Home » Employment Standards Act, 2000: Enhanced Enforcement

Employment Standards Act, 2000: Enhanced Enforcement

by Leanne E. Standryk

Written by Leanne E. Standryk, this article canvasses the enforcement features of the Employment Standards Act, 2000.

Employment Standards officers, appointed as provincial offences officers under the Provincial Offences Act, now have the authority to issue tickets for violations of the Employment Standards Act, 2000.

On July 14, 2004, Labour Minister Chris Bentley announced the McGuinty government’s latest movement towards enhanced enforcement of employment standards to protect employees. Effective July 1, 2004, employment standards officers may now issue tickets to employers who fail to comply with the Employment Standards Act, 2000.
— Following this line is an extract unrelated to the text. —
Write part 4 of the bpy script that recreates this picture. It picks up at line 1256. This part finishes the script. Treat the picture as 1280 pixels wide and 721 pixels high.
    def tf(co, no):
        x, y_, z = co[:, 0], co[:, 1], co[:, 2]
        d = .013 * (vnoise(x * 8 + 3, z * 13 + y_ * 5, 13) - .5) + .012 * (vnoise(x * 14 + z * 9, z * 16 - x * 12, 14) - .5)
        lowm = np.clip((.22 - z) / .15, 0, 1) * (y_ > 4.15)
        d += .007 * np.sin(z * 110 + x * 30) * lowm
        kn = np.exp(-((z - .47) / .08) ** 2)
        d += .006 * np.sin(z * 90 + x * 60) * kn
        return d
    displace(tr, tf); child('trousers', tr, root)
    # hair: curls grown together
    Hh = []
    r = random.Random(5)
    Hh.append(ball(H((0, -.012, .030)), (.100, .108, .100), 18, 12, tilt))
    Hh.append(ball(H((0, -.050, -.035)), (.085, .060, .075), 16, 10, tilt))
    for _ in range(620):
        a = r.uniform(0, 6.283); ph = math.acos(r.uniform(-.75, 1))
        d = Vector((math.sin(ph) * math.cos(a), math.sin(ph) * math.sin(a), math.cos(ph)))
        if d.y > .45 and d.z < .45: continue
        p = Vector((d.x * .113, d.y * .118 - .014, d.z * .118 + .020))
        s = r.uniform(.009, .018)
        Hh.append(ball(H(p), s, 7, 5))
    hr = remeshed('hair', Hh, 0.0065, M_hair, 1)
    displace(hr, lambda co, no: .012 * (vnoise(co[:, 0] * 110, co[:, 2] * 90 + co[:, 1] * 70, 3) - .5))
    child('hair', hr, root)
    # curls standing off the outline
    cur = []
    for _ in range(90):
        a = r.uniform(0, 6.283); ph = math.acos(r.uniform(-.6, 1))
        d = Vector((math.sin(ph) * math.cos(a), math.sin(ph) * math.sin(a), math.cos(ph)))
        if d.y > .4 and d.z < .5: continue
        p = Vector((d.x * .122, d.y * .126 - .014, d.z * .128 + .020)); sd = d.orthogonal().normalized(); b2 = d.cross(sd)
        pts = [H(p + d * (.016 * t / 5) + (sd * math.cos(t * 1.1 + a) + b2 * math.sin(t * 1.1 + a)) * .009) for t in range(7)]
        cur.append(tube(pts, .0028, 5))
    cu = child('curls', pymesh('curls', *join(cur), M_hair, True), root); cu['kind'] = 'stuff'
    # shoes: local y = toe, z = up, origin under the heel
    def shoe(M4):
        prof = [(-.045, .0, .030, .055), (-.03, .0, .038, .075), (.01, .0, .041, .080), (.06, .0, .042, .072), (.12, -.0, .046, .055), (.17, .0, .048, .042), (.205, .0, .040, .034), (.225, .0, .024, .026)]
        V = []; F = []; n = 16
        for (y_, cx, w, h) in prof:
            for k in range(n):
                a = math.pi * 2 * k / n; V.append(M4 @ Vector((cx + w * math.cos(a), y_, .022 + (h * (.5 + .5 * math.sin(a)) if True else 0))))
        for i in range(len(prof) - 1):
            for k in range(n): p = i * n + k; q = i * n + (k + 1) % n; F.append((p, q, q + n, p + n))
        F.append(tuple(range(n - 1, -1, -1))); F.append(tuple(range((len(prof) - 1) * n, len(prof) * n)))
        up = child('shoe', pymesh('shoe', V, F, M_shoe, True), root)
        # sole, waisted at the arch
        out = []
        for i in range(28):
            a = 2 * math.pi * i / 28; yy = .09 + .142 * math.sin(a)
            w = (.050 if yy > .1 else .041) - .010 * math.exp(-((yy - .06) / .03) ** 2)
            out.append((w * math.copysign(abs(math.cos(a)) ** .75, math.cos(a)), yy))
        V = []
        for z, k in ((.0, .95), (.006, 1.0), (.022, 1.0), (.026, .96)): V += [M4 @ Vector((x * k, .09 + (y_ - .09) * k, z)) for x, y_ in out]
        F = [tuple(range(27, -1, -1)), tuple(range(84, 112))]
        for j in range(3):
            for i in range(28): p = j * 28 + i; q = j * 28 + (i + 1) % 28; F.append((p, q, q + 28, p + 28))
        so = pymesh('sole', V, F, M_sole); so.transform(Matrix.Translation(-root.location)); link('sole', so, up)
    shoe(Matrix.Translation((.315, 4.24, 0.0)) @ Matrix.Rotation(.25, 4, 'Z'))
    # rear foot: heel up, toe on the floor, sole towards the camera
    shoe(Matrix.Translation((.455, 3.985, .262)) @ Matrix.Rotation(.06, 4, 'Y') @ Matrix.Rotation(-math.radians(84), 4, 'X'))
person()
Tickets may result from a variety of violations with a total of fifty-nine (59) ticketable offences. Ticketable offences fall into three (3) main categories:

  • Administrative and enforcement offences
  • Contraventions of wage-based employment standards
  • Contraventions of non wage-based employment standards

Tickets can, therefore, be issued for violations including:

  • Failure to pay wages
  • Failure to retain appropriate records
  • Failure to provide vacation time
  • Requiring employees to work hours in excess of those limits established by the Employment Standards Act, 2000.

The authority to issue tickets came into effect July 1, 2004. The tickets carry set fines of $300.00, with a victim fine surcharge added to each set fine.

An employer who has been issued a ticket has the following options:

  • Plead guilty by signing the guilty plea on the ticket and pay the set fine specified on the ticket;
  • Plead guilty, however, appear before a Provincial Court Judge or Justice of the Peace to make submissions on the quantum of the fine imposed;
  • Plead not guilty and give notice of an intention to appear in court to dispute the offence.

This ticketing initiative follows Labour Minister Bentley’s announcement on April 26, 2004:

“The law as written contains the enforcement tools, they just need to be used… Starting today, enforcement is back in style.”